> **SET TASK**
Say how many lines contain "extends"; the answer is the number alone.

> **ENTRIES**
------------------------
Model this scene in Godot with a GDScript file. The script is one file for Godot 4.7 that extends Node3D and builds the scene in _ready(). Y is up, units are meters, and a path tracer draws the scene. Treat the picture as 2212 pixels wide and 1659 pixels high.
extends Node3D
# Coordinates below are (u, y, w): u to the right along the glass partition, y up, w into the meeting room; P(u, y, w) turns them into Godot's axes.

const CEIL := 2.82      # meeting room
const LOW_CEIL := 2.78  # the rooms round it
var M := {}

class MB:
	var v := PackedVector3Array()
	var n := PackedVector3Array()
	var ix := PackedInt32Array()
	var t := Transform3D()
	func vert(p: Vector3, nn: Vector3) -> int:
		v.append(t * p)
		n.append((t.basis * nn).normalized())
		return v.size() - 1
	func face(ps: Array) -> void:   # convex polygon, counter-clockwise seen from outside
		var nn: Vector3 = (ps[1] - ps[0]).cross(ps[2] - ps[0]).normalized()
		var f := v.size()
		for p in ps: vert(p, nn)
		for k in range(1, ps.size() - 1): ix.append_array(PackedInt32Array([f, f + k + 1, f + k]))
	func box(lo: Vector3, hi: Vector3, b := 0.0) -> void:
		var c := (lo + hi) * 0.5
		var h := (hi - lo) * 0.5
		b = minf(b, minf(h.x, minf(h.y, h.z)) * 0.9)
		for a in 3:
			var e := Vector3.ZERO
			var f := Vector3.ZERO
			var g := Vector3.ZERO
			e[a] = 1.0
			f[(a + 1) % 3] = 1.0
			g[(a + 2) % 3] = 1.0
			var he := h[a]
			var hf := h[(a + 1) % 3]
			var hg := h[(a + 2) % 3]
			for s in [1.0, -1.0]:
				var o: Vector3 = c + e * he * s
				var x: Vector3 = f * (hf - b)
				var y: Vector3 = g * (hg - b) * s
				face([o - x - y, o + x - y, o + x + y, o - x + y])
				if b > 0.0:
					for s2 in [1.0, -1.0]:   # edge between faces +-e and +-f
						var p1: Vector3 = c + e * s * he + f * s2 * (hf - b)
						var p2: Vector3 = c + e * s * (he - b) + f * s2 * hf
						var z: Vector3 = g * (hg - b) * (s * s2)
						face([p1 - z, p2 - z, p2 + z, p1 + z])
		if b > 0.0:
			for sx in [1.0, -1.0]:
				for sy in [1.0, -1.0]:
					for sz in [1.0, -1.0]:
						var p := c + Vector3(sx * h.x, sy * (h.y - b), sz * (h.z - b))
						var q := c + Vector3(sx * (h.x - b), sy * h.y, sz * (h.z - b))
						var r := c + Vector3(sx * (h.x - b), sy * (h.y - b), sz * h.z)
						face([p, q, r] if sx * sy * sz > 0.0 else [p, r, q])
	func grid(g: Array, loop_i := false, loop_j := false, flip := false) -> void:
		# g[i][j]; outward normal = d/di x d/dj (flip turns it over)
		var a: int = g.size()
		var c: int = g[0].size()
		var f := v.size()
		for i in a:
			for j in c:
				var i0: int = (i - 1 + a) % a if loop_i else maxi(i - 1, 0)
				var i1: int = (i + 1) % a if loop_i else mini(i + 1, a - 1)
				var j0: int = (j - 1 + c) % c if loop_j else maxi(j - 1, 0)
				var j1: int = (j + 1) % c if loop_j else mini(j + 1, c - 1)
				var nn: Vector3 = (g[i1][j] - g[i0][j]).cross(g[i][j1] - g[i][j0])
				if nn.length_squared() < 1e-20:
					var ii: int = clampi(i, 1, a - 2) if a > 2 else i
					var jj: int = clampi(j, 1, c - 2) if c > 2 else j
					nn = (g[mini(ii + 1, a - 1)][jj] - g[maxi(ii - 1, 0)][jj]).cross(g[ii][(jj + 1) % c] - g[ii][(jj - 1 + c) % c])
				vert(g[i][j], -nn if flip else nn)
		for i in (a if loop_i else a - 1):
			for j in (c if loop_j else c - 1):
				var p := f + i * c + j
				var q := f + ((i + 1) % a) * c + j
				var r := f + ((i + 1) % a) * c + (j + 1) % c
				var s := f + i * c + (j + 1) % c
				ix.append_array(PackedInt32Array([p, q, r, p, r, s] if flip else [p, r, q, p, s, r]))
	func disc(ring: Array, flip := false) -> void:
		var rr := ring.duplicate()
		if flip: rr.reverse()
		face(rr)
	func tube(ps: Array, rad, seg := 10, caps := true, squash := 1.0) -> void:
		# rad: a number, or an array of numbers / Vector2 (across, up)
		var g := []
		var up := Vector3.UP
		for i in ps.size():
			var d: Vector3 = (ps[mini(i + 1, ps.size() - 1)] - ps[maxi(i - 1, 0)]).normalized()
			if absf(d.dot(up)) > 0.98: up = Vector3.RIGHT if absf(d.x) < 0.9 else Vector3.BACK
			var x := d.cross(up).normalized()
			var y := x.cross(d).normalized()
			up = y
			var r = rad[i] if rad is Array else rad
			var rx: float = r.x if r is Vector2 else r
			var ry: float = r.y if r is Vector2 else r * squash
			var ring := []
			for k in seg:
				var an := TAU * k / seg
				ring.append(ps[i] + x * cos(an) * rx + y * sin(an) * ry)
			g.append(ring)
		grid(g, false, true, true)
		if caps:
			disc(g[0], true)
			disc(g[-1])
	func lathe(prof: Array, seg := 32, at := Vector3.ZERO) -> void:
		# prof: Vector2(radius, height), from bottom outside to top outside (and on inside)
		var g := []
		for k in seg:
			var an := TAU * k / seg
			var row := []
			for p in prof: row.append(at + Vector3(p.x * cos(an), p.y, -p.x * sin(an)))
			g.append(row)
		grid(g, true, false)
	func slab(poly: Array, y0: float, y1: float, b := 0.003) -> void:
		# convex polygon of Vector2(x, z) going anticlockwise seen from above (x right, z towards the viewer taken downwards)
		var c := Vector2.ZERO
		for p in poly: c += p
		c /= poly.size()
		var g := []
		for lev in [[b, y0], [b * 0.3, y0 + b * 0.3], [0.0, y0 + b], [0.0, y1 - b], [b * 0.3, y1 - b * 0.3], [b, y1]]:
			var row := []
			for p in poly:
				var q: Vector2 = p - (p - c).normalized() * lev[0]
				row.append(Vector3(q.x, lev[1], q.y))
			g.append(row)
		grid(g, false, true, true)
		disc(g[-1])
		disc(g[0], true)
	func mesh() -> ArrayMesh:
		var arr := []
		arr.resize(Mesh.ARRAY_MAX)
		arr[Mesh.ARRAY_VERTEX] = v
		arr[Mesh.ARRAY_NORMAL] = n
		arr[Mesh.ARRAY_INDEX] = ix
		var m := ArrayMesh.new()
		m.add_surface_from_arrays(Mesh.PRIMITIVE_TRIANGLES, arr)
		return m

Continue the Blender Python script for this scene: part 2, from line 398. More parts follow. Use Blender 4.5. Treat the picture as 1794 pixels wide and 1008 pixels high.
------------------------
> **THE REPLY**
2